Effort-to-stakes mismatch

Quick question gets a 5-paragraph framework response. Complex request gets a one-liner. The agent struggles to match response depth to the actual stakes of the question. "What time is it?" doesn't need a methodology section.

Channel formatting is not one-size-fits-all

Telegram wants concise, no walls of text. Discord handles markdown but not tables well. Gists are for comprehensive, structured output. The agent needs different formatting instincts per channel — and the rules for this currently live in SOUL.md's "Response Discipline" section, which is easy to overlook.
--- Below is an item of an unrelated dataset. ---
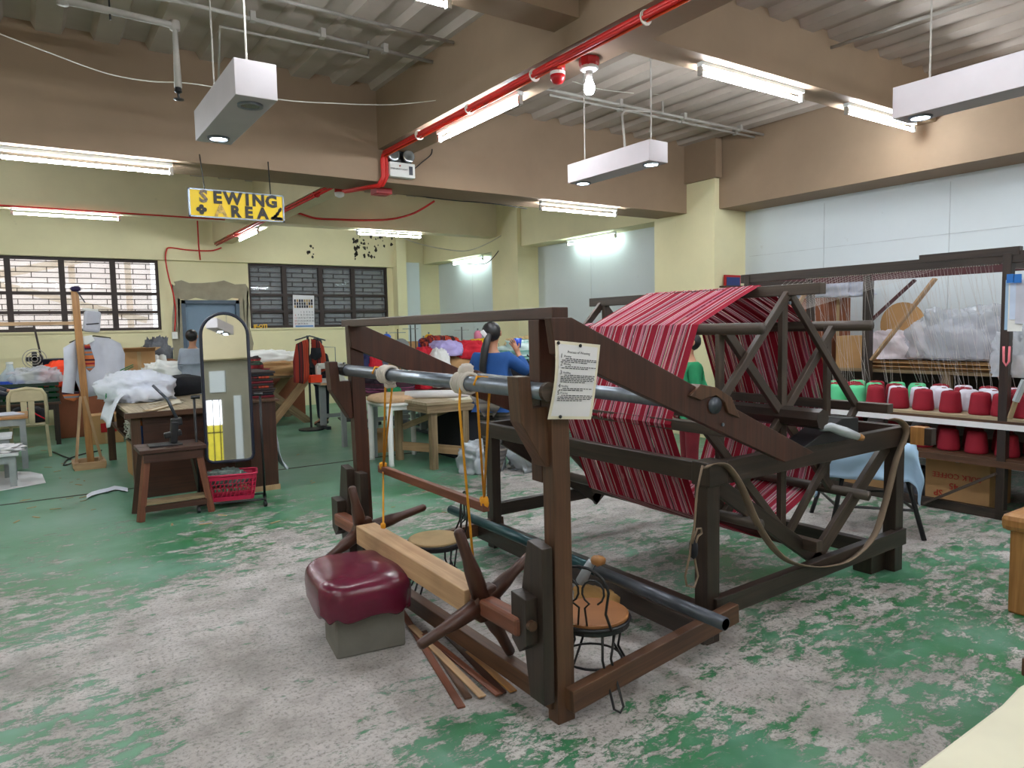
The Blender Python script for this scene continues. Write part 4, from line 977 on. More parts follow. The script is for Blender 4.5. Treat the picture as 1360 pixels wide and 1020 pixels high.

Proactive engagement balance

Too proactive = noise. Not proactive enough = the agent feels passive and useless. The sweet spot depends on time of day (quiet hours), recent interaction frequency, and whether there's actually something worth saying.

Group chat behavior

In group contexts, the agent needs to know when to speak, when to react with an emoji, and when to stay completely silent. Over-participating in group chats is a fast way to become annoying.

Sycophancy

"Great question!" and "Absolutely!" before every response. Models default to agreement and praise. A useful agent has opinions, pushes back when the user is wrong, and doesn't pad responses with false enthusiasm.

What's Here

  • Streaming & Queue Mode — Config tuning for responsive Discord streaming and mid-run message interruption via steer mode

Tracks

  • Behavioral patterns — response calibration, effort matching, opinion formation
  • Channel formatting rules — per-channel output conventions
  • Proactive engagement heuristics — when to reach out, when to stay quiet
  • Tone/voice calibration — sycophancy avoidance, authentic personality expression

Status

Initial pattern documented. The streaming/queue mode pattern is the first concrete writeup. More behavioral patterns need extraction from daily operational notes.